While most of the kidnapped victims have regained their freedom unhurt, some are still in captivity, like Leah Sharibu who was taken away in the Dapchi Secondary School mass kidnapping in Yobe State; one student from Bethel Baptist High School, Kaduna; students in Damishi town of Chikun local government area, Kaduna, and three of the eight corps members recently kidnapped on a highway in Zamfara State, among others.

In fact, some of the Chibok girls are yet to be liberated from their captors.

The Safe School Initiative, a collaboration among Nigeria, the United Nations and global education advocates, seeks to create an environment where students can learn and grow without fear.

In the interview with LEADERSHIP, NSCDC director of media and public relations, CSC Babawale Afolabi, said the corps would stop at nothing to provide the needed security in schools to enhance a safe teaching and learning environment.

He said the agency had been organising workshops nationwide, seeking to harvest inputs and suggestions from host communities and co-stakeholders, which would be processed to effectively commence the initiative.

He also listed co-stakeholders in the Safe Schools Initiative programme to include the ministries of finance and education, the Nigeria Police, the Department of State Services (DSS), National Orientation Agency (NOA) and the Nigeria Governors' Forum.

The federal government in 2021 expanded the role of the NSCDC to include the deployment of personnel to protect schools and educational facilities, following persistent attacks by bandits and insurgents.

The United Nations Children's Fund (UNICEF) had in November 2021, in a report titled: "Children in West and Central Africa Among Those Who Suffer Highest Rates of Grave Violations in Armed Conflict', announced that a total of 25 schools in Nigeria were attacked, while 1,440 students were abducted in the same year.

Afolabi said, as the lead agency in the discharge of the Safe School Initiative Project, the commandant-general, Dr Ahmed Abubakar Audi, ordered the decentralisation of Safe School Initiative training nationwide.

He said the decentralisation was to ensure the training got to the local government areas, where many of the affected schools are as well as to allow the participation of some members of the host communities.

Afolabi said in May 2021, the corps conducted a vulnerability survey of all schools in the country and published the statistics obtained for necessary action, where it discovered that over 60,000 of the 81,000 schools are vulnerable and without any form of protection.

According to the NSCDC spokesperson, the Corps Female Squad was a child of necessity borne out of the need to effectively curtail the upsurge occasioned by banditry, kidnapping, insurgency and the need to effectively implement the government's proposed safe school initiative.

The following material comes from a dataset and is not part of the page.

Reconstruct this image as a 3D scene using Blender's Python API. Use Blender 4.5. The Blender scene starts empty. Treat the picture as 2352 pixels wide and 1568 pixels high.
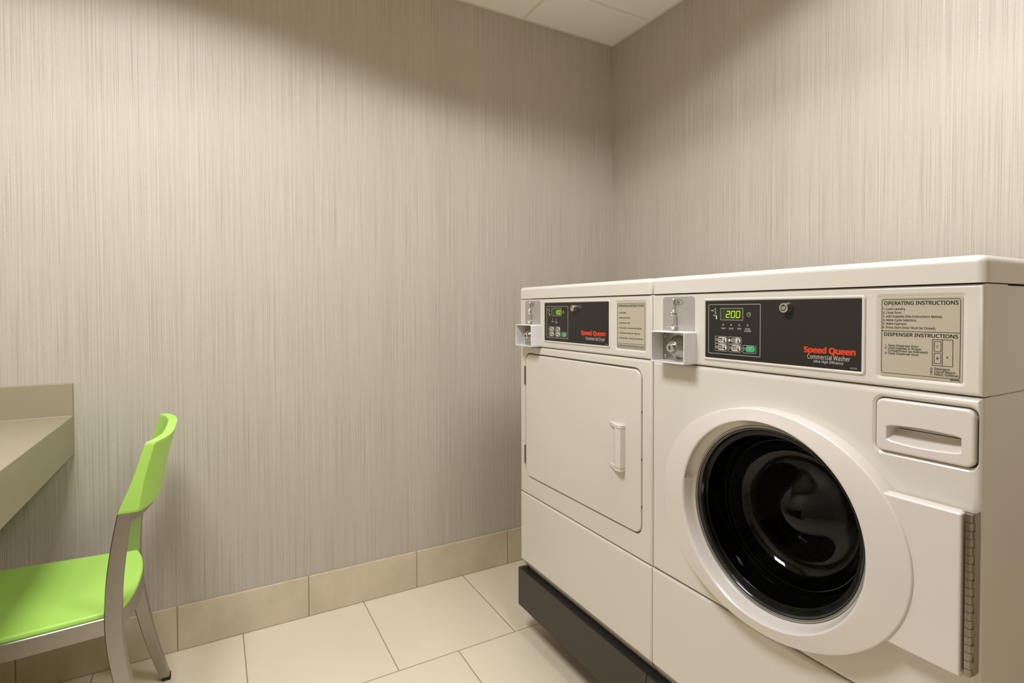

He revealed that different batches of the squad had been trained at the national level and deployed to schools in some volatile states, with the CG directing the state commandants to replicate the same in their various states of control.

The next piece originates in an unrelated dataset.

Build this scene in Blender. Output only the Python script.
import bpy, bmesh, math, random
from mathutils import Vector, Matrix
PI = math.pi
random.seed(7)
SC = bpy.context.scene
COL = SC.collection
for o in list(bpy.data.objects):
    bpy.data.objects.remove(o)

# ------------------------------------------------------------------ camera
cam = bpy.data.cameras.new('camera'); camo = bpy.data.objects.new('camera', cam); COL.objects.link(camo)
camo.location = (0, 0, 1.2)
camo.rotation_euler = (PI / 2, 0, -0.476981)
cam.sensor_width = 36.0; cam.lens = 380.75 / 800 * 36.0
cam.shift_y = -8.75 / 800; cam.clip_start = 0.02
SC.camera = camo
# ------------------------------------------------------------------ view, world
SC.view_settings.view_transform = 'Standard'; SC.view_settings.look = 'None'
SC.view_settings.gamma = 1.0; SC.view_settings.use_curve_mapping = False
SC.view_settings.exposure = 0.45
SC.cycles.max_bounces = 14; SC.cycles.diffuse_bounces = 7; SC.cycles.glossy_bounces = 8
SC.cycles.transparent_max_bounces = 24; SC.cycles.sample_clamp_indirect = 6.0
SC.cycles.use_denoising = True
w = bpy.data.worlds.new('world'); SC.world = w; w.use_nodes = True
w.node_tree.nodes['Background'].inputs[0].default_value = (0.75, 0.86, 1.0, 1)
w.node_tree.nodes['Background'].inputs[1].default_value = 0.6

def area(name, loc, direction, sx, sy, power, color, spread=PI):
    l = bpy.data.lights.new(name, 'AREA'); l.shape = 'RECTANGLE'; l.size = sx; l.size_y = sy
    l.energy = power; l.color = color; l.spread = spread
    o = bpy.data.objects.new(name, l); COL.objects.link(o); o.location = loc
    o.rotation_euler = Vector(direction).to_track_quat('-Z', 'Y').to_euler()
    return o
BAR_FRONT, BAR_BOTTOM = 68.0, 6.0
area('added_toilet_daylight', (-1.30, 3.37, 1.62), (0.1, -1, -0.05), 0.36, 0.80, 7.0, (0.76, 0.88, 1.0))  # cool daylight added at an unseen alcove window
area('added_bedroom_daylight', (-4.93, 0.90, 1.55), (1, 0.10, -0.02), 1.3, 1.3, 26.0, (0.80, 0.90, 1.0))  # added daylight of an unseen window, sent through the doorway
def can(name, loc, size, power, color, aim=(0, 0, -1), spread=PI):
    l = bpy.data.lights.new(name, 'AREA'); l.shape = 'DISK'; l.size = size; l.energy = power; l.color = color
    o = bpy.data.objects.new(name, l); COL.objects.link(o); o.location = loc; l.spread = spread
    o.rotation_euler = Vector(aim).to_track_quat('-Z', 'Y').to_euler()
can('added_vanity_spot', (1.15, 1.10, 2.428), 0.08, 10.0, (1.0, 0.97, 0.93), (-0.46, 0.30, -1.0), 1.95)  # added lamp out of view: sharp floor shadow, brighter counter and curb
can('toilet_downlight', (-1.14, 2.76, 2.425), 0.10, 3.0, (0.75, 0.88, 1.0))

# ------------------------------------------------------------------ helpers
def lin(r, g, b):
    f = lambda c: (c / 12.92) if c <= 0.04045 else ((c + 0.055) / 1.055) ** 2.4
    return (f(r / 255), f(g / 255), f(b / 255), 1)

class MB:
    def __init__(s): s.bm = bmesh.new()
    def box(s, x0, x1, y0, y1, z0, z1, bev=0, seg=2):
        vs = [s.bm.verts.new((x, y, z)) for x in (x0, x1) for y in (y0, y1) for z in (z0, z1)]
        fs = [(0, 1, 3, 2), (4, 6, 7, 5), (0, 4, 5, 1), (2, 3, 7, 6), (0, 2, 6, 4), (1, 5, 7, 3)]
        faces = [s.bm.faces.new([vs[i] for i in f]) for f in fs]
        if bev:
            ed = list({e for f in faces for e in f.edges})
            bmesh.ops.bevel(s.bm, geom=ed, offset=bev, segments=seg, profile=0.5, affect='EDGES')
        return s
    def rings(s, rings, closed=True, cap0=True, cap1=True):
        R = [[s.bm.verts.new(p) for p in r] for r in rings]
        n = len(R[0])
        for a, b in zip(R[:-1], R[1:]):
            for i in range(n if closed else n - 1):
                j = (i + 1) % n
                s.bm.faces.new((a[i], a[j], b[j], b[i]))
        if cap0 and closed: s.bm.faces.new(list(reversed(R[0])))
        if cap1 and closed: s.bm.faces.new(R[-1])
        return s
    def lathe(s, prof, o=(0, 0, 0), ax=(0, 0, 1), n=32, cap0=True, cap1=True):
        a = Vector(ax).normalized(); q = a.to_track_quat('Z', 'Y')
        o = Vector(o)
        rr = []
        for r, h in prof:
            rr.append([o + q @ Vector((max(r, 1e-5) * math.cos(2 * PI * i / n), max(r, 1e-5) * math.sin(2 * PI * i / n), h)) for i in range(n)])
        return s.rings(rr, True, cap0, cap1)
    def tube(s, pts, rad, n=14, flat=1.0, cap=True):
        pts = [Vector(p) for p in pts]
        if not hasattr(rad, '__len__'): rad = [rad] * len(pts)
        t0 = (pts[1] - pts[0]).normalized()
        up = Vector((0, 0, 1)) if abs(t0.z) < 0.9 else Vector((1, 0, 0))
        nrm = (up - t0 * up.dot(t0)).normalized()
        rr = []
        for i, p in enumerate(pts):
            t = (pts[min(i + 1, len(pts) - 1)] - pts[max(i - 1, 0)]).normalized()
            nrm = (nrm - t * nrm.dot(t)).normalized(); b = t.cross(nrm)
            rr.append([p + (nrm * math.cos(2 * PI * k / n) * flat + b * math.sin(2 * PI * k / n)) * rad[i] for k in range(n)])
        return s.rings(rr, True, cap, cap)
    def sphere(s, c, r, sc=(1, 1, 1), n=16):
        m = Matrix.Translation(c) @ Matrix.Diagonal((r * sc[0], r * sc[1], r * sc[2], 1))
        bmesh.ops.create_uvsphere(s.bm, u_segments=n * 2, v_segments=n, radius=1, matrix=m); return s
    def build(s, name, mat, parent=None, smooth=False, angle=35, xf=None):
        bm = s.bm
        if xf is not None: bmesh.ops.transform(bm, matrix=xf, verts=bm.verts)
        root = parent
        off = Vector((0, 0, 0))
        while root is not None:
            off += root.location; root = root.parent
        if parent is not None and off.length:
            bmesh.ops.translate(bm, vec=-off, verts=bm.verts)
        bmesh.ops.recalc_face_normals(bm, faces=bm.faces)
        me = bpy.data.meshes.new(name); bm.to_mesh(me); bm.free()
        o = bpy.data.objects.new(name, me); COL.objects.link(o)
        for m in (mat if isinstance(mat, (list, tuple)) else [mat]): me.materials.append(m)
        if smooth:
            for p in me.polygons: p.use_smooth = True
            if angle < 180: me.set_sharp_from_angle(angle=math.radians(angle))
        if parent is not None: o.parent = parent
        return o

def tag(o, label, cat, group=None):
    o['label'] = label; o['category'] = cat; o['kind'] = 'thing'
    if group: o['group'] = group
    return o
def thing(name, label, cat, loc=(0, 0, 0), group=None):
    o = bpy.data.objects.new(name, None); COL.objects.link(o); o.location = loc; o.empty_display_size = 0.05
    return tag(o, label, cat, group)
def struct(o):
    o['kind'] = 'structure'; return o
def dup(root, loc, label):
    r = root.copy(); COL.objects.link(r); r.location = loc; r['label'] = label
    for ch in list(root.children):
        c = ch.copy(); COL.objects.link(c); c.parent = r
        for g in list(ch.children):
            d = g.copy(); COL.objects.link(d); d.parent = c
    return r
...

Afolabi also stated that, in furtherance of the corps' efforts to end the spate of abductions of school children for ransom, it launched a National School Security and Emergency Response Centre to scale up surveillance and protect school children.

He also expressed the corps' willingness to work collaboratively with local and international partners to enhance effective and successful implementation of the Safe Schools programme in Nigeria.